Near the centre of L’Eixample is Gaudi’s famous cathedral La Sagrada Familia. While it is most impressive, for me, a most interesting planning concept in L’Eixample is the architect’s decision to require that every building have its corner cut-off at every intersection. As a result, the intersections are much more open, and when adorned with sculptures and other special features, they become plazas and public places. I must confess, this is the first time I have ever encountered this planning idea, but I think it is one worth emulating, especially in higher density neighbourhoods.

In addition to the corner cut-offs, it is worth noting that there are a number of significant ‘diagonal’ streets, one of which is called the Diagonal Street. The development of the area happened around the same time as the ‘Modernista’ period, and so many of the buildings in the area are Barcelona’s best examples of this style of architecture. Here are some more photos.


Brenton said...

I loved the corner cut-offs in Barcelona. Often they would have a cafe/bar or a restaurant or even several, with tables out on the extended sidewalk space. Brilliant way to expand outdoor seating without crowding sidewalks.

David McPhee said...

A new concept to me but if it can expand sidewalk space expand out door seating its a novel idea. Michael wonderful photographs....thanks for sharing

Frank Murphy said...

I'm not sure if you meant to suggest that Antoni Goudi was responsible for L'eixample's distinctive street grid. 2009 was the 150th anniversary of the City approval of the plan -- credited to civil engineer Ildefons Cerdà -- in 1859. Goudi was something like 7 years old at that time.

Allen said...

Michael - Tis is where we spent a lot of our time and in part (Gaudi was the other reason) because of the very walkable streets and open intersections. I hadn't specifically noticed the corner cut offs, but you do notice how dramtically larger the intersection spaces are from Vancouver.

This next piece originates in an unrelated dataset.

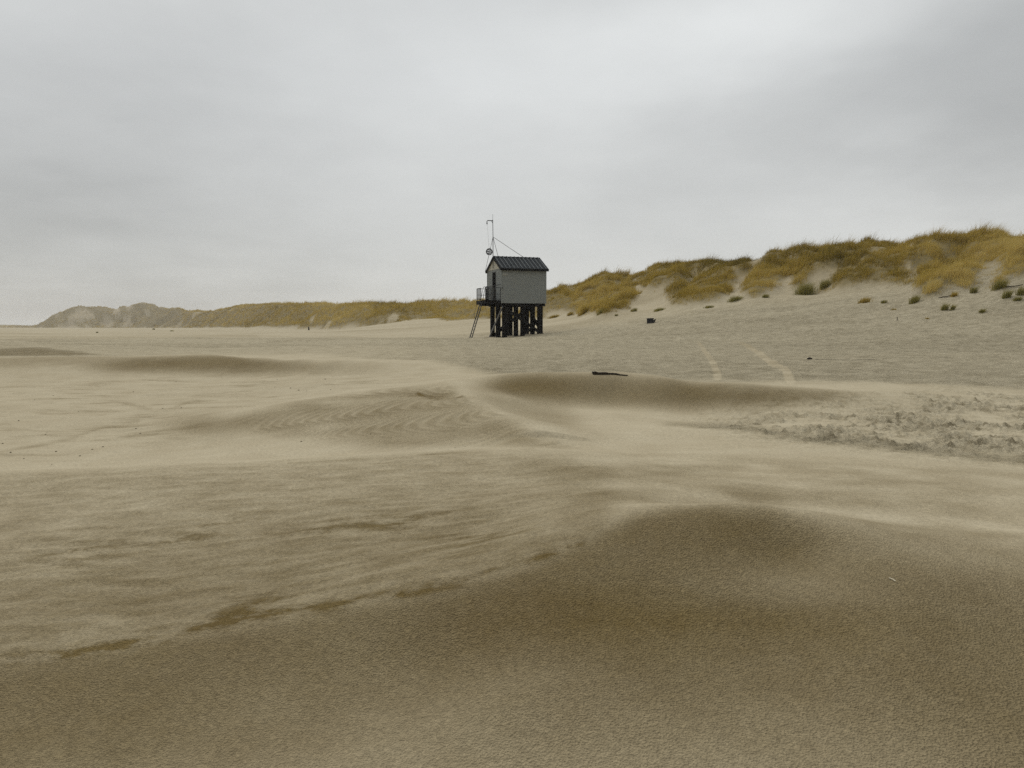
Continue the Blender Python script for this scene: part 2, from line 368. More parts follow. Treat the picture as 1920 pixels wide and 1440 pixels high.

Another thing that made such a difference was the large sidewalks everwhere, especially on Passeig Gracia. it reminded me of Chicago's Miracle Mile (?) and hopefully somehing Granville Street is turning into with its recent changes.

Michael Geller said...

Frank, no, I hope I didn't give the impression that Gaudi had anything to do with L'Eixample...I just checked and I think I have his correct name in my post...but mthanks for your comments.

Frank Murphy said...

Of course! On second and more careful reading your meaning is clear Michael.

Enjoy your travels.... the reds from the Bierzo region are also very nice and don't forget the Cava.